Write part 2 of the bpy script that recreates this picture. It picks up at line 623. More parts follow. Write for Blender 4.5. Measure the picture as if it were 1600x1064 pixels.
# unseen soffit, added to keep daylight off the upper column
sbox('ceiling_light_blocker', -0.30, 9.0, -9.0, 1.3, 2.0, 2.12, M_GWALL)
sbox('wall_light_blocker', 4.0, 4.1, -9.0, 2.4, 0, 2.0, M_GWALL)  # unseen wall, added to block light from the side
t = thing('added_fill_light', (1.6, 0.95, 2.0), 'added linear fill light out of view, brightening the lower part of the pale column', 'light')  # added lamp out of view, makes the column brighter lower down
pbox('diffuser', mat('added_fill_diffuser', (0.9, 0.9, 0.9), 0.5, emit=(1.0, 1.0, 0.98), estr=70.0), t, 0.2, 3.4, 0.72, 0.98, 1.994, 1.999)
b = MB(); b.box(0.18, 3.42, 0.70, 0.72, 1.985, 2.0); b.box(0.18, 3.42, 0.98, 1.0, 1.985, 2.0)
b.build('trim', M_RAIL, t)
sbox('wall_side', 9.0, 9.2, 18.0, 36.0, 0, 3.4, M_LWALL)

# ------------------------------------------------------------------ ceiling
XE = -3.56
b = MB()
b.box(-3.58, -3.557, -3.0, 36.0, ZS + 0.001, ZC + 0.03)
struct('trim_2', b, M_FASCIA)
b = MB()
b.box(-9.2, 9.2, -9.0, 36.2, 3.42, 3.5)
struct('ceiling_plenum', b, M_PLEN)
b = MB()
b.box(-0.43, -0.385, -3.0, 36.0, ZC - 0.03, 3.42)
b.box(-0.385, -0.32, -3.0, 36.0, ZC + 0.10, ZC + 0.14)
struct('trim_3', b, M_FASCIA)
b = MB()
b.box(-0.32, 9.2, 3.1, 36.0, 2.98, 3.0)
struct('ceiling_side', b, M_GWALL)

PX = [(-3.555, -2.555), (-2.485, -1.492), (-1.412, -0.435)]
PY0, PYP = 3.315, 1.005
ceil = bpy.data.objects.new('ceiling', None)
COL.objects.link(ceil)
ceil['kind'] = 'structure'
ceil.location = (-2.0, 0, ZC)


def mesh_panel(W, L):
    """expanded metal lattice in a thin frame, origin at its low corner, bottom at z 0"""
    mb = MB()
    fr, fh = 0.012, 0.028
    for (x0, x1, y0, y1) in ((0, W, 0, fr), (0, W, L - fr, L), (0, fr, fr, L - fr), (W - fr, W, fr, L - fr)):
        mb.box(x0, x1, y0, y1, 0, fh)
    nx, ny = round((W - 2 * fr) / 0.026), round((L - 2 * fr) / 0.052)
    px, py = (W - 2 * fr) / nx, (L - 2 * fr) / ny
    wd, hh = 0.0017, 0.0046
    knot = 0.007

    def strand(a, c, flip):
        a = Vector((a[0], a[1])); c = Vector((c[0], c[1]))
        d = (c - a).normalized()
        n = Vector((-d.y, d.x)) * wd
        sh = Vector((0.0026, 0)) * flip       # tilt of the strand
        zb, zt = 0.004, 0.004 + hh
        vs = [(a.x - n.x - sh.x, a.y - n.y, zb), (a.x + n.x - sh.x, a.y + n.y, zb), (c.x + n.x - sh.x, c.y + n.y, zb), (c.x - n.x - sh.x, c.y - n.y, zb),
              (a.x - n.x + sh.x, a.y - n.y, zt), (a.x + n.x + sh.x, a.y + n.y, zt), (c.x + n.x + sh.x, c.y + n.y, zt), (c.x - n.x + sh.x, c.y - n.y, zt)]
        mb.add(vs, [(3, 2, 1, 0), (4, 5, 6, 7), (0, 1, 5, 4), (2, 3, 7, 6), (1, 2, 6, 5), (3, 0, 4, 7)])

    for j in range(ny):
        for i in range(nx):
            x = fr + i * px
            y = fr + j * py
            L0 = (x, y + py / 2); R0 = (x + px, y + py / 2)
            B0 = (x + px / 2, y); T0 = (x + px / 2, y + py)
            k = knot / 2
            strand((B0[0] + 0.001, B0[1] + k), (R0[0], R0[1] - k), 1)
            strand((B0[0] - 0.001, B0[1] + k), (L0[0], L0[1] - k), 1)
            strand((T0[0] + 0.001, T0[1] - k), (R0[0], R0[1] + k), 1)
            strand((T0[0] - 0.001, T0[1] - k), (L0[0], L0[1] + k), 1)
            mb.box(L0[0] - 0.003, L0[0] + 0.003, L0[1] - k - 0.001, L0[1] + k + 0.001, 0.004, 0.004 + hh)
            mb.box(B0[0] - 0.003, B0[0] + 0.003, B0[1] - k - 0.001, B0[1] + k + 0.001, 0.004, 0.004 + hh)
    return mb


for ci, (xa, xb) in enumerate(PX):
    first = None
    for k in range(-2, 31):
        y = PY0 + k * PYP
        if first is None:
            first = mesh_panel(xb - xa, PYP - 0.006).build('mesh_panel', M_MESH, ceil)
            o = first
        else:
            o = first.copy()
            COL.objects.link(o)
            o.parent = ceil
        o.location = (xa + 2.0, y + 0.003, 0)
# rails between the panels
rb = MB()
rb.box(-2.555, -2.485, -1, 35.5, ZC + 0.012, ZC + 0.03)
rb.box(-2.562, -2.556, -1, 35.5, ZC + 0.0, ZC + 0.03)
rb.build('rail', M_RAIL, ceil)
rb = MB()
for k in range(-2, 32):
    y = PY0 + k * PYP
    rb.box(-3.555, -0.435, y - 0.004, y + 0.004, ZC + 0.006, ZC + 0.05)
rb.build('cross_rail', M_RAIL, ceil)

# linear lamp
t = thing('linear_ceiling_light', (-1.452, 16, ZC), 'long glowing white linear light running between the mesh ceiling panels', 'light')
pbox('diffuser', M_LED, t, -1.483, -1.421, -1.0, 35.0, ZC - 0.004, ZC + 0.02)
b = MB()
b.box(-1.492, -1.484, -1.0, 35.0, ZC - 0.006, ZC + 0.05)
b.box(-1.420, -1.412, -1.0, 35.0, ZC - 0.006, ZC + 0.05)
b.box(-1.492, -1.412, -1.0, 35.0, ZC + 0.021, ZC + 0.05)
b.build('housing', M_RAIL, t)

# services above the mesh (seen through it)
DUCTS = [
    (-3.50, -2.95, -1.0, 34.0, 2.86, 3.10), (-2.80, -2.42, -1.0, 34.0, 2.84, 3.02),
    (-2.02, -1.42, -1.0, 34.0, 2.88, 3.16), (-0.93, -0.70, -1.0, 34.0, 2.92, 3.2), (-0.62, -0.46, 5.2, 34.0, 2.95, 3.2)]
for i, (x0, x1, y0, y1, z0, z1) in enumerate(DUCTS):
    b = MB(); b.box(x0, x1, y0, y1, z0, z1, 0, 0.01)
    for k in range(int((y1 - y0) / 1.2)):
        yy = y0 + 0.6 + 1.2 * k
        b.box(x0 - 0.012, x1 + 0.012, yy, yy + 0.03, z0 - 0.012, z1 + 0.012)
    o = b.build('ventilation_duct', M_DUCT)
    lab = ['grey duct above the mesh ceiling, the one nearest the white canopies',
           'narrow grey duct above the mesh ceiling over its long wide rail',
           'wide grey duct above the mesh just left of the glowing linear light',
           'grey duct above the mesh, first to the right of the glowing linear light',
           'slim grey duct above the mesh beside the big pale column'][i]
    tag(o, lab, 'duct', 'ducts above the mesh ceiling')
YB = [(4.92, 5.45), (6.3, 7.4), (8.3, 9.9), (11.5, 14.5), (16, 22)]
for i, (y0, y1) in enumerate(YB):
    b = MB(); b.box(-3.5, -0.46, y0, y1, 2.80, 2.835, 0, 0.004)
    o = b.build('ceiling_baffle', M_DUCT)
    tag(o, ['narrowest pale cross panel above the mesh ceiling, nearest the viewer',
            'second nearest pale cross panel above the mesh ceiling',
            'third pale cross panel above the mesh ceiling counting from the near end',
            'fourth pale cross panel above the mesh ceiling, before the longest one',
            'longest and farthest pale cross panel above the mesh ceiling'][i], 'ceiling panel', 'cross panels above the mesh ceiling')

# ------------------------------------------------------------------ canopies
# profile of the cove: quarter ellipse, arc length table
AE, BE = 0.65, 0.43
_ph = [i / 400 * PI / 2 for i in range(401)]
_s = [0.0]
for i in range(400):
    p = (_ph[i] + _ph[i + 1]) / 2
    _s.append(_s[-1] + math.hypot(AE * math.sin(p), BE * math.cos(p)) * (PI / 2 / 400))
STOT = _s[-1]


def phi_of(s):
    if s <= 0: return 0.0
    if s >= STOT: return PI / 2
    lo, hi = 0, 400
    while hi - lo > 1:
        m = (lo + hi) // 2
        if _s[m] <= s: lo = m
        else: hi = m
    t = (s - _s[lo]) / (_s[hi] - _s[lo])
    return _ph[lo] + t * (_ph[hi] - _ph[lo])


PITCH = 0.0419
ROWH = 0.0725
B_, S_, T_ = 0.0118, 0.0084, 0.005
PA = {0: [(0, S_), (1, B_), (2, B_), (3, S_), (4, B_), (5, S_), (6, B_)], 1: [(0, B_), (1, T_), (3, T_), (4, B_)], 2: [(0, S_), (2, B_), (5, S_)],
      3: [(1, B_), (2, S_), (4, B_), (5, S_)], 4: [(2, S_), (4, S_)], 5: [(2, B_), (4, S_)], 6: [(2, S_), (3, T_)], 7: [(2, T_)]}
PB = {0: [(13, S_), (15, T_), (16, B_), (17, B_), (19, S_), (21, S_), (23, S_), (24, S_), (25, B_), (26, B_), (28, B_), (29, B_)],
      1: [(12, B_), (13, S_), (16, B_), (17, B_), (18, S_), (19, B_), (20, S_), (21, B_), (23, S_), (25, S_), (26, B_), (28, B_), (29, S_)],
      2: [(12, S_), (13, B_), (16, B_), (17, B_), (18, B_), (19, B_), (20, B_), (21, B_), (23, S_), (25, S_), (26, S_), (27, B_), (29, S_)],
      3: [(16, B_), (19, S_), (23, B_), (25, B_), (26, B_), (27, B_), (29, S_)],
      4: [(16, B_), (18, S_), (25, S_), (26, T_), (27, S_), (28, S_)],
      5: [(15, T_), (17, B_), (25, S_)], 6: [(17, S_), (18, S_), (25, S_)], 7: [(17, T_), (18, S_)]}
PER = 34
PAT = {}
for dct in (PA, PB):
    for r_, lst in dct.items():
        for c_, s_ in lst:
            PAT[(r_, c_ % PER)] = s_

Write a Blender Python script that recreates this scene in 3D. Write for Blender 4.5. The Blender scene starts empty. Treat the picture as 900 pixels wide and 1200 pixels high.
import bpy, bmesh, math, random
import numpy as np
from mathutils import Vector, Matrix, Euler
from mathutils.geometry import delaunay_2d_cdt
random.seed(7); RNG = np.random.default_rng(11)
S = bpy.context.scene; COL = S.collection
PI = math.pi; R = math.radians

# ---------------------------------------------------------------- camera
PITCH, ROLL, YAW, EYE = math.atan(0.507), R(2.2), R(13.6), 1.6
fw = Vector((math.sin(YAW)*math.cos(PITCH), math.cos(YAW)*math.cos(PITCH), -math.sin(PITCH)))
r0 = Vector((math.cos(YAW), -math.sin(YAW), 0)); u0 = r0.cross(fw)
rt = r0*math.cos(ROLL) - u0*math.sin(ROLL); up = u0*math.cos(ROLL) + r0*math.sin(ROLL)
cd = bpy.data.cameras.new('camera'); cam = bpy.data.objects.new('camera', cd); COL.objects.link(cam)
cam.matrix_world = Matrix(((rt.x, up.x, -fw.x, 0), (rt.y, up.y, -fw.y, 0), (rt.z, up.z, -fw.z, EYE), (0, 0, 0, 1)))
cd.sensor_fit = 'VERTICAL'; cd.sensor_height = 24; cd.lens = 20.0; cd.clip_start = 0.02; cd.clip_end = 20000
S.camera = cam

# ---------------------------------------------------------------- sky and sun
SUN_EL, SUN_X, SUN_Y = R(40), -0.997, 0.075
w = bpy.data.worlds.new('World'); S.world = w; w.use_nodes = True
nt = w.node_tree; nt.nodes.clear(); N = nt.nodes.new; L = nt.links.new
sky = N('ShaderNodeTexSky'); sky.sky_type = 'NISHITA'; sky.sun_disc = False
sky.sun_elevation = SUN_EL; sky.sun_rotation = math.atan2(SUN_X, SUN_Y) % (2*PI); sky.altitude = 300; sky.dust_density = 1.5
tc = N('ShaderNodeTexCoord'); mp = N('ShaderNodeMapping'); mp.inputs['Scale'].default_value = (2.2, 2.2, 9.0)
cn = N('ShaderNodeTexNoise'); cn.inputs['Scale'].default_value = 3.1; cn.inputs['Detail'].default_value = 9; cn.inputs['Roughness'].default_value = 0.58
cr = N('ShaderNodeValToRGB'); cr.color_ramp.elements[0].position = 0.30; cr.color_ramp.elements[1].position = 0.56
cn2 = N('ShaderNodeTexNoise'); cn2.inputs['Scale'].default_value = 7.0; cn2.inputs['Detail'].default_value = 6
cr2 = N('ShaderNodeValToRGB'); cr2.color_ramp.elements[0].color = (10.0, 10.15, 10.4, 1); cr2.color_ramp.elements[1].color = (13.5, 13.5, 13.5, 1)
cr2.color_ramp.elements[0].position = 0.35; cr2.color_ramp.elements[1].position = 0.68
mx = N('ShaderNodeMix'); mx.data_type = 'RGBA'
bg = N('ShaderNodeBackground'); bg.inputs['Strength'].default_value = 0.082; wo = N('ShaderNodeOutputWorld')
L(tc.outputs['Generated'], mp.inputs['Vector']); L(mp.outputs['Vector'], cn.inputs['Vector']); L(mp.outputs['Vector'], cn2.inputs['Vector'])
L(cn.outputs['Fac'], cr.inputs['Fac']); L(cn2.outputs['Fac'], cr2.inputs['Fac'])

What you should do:
Report how many lines in the listing above include the word "that". Give nothing but the number.

Expected answer:
2